7. The method of claim 6, wherein the fluoride precursor comprises a volatile metal fluoride, SOF2, COF2, POF3, CIF3, SF4, R—SO2F (e.g. perfluorobutanesulfonyl fluoride), N,N-diethylaminosulfur trifluoride (DAST), bis(2-methoxyethyl)-aminosulfur trifluoride (Deoxo-Fluor), 4-tert-butyl-2,6-dimethylphenylsulfur trifluoride (Fluolead), or combinations thereof.

8. The method of claim 7, wherein the volatile metal fluoride comprises TiF4, NbF5, TaF5, VF5, WF6, WF6, MoF6, MoF6, or combinations thereof.

9. The method of claim 6, wherein the metal precursor comprises one or more of metal alkyl compounds or derivatives thereof, metal allyl compounds or derivatives thereof, metal cyclopentadienyl compounds or derivatives thereof, metal amide compounds or derivatives thereof, metal amidine compounds or derivatives thereof, metal alkoxide compounds or derivatives thereof, metal alkoxide compounds or derivatives thereof, metal aminoalkoxide compounds or derivatives thereof, and metal 1,4-diaza-1,3-diene compounds or derivatives thereof, the metal selected from the group consisting of Al, Mg, Ca, Sr, Ba, Sc, Y, Zr, Hf, La, Ce, Pr, Nd, Sm, Eu, Gd, Tb, Dy, Ho, Er, Tm, Yb, and combinations thereof.

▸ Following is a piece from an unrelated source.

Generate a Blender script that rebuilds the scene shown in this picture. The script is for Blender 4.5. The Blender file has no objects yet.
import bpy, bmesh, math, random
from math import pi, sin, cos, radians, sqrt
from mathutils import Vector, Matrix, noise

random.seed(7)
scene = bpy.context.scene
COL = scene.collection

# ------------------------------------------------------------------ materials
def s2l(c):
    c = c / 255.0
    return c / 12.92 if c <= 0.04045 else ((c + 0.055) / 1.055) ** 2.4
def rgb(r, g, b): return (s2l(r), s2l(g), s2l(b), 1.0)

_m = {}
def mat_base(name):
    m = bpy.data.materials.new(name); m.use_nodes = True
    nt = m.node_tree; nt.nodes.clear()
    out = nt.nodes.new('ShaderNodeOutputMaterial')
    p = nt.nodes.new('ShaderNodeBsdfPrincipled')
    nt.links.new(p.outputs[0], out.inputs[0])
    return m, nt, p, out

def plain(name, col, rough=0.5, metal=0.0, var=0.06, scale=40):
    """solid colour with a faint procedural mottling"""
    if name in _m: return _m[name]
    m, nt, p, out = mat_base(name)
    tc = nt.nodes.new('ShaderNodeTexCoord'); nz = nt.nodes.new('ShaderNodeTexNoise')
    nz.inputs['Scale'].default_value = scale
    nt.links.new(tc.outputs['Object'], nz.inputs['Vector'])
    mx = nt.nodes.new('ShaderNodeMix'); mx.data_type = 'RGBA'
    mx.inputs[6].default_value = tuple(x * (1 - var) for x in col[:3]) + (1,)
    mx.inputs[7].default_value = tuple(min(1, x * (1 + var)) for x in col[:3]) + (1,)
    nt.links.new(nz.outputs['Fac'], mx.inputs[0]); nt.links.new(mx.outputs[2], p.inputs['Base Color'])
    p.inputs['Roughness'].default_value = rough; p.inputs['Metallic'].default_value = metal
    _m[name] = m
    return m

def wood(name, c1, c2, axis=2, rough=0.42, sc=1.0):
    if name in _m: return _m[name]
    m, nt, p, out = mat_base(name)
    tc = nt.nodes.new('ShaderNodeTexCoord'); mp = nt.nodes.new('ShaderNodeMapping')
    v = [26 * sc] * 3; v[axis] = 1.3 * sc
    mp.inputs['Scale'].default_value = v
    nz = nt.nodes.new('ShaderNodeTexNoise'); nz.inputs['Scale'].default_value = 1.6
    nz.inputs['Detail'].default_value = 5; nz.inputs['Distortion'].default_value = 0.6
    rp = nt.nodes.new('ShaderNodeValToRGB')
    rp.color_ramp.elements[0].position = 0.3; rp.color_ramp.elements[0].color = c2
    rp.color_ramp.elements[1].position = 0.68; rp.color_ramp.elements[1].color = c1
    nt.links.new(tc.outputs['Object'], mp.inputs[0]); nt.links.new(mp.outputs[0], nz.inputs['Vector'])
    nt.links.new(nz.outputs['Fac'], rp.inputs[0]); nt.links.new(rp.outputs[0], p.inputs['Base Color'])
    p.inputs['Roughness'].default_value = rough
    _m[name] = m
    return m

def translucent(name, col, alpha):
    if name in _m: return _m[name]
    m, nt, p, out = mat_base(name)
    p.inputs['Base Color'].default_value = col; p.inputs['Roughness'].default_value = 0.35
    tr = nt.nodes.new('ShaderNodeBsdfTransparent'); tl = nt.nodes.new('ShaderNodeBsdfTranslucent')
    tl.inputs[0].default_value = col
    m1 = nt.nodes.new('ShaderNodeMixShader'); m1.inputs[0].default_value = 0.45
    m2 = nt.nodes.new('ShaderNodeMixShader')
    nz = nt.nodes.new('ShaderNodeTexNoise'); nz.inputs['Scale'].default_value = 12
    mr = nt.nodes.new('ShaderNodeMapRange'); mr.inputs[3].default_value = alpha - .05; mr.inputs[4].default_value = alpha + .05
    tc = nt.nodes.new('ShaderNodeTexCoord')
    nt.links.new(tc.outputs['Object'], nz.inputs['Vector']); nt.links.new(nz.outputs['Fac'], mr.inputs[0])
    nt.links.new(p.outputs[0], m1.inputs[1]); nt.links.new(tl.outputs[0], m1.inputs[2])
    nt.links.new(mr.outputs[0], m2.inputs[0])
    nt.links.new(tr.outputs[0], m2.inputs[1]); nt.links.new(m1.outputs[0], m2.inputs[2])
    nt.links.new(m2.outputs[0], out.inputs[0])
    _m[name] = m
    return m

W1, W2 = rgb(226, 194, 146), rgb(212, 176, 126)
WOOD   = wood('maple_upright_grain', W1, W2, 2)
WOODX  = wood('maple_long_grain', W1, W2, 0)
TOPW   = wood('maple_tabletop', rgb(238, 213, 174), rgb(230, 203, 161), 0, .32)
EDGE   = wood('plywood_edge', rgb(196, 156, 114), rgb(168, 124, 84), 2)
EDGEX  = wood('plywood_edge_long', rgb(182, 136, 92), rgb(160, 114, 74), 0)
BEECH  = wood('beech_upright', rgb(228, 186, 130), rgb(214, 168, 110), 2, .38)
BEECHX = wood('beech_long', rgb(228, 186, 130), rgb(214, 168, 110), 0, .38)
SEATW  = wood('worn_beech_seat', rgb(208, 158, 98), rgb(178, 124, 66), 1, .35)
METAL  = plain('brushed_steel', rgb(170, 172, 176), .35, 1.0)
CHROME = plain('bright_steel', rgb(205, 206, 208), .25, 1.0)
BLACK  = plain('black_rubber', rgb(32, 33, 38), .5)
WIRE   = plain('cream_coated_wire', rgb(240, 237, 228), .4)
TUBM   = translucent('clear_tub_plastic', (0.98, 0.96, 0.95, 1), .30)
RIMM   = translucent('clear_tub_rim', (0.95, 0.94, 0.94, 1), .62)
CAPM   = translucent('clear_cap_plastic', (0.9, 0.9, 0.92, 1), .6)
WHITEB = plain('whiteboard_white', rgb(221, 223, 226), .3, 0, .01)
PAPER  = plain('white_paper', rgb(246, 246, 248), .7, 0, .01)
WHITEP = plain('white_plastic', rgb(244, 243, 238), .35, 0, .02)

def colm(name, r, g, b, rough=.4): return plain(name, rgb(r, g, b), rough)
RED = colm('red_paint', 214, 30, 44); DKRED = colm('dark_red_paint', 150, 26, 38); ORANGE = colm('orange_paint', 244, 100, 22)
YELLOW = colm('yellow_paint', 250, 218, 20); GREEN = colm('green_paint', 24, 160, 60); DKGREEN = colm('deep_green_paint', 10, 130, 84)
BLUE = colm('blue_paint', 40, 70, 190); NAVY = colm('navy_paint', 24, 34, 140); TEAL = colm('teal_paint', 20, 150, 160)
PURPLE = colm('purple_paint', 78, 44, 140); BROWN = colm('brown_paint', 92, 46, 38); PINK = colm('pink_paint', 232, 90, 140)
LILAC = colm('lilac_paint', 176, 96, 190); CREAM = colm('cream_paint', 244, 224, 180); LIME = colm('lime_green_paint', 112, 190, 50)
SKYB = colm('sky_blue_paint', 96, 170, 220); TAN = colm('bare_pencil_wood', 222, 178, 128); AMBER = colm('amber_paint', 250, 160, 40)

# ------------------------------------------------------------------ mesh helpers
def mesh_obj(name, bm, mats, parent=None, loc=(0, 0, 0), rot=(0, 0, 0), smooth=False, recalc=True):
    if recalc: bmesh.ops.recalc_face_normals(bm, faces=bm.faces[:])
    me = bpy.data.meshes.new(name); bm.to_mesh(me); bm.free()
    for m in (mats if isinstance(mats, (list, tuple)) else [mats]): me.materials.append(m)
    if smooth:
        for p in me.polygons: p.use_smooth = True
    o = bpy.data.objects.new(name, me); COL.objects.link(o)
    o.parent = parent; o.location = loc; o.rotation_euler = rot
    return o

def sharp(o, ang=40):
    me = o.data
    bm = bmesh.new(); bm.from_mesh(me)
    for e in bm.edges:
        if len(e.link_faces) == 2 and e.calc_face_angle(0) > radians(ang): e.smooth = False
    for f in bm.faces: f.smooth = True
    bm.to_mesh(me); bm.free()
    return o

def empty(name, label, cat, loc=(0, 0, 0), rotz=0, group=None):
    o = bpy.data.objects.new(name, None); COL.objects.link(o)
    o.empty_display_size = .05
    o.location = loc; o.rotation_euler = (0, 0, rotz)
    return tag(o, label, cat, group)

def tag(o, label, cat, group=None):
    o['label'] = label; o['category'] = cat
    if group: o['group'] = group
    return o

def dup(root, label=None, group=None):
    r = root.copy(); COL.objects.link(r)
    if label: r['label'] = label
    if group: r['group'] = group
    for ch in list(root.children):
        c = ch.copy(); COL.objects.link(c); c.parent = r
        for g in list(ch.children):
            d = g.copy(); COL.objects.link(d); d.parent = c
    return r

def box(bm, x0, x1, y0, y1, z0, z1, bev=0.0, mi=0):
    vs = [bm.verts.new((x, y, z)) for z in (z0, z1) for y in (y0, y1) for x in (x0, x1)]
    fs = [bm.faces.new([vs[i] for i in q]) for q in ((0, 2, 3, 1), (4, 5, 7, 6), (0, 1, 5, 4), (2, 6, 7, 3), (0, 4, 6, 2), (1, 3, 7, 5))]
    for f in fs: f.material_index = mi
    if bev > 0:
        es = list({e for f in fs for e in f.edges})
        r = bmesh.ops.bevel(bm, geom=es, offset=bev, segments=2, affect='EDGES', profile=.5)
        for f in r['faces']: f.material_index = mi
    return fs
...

10. The method of claim 6, wherein the oxidant comprises H2O, H2O2, O2, O2 plasma, ozone, or combinations thereof.

11. The method of claim 6, wherein the method is repeated until the metal fluoride film has a thickness in a range of from 1 nm to 5000 nm.

12. A method of forming a metal fluoride film, the method comprising:

exposing a substrate surface to a metal precursor;

purging the substrate surface of the metal precursor;

exposing the substrate surface to an oxidizing agent to form a metal oxide film;

purging the substrate surface of the oxidizing agent;

in situ annealing the metal oxide film in a fluoride precursor, the fluoride precursor volatile at a temperature in a range of from 20° C. to 200° C. to form a metal fluoride film.

13. The method of claim 12, wherein the metal precursor comprises one or more of metal alkyl compounds or derivatives thereof, metal allyl compounds or derivatives thereof, metal cyclopentadienyl compounds or derivatives thereof, metal amide compounds or derivatives thereof, metal amidine compounds or derivatives thereof, metal alkoxide compounds or derivatives thereof, metal aminoalkoxide compounds or derivatives thereof, and metal 1,4-diaza-1,3-diene compounds or derivatives thereof, the metal selected from the group consisting of Al, Mg, Ca, Sr, Ba, Sc, Y, Zr, Hf, La, Ce, Pr, Nd, Sm, Eu, Gd, Tb, Dy, Ho, Er, Tm, Yb, and combinations thereof.

14. The method of claim 12, wherein the oxidizing agent comprises H2O, H2O2, O2, O2 plasma, ozone (O3), or combinations thereof.

15. The method of claim 12, wherein the fluoride precursor comprises a volatile metal fluoride, SOF2, COF2, POF3, CIF3, SF4, R—SO2F (e.g. perfluorobutanesulfonyl fluoride), N,N-diethylaminosulfur trifluoride (DAST), bis(2-methoxyethyl)-aminosulfur trifluoride (Deoxo-Fluor), 4-tert-butyl-2,6-dimethylphenylsulfur trifluoride (Fluolead), or combinations thereof

16. The method of claim 12, wherein the fluoride precursor comprises NF3, NF plasma, F2, CIF3, SOF2, COF2, POF3, SF6 plasma, SF4 or combinations thereof.

17. The method of claim 12, wherein the method is repeated until the metal oxide film has a thickness in a range of from 1 nm to 5000 nm.

18. The method of claim 12, wherein the metal oxide film is annealed at a temperature in a range of from 100° C. to 700° C.

19. The method of claim 12, wherein the metal oxide film is annealed at a pressure in a range of from 0.5 Torr to 760 Torr.

20. The method of claim 12, wherein the metal oxide film is annealed for a time in a range of from 1 hour to 24 hours.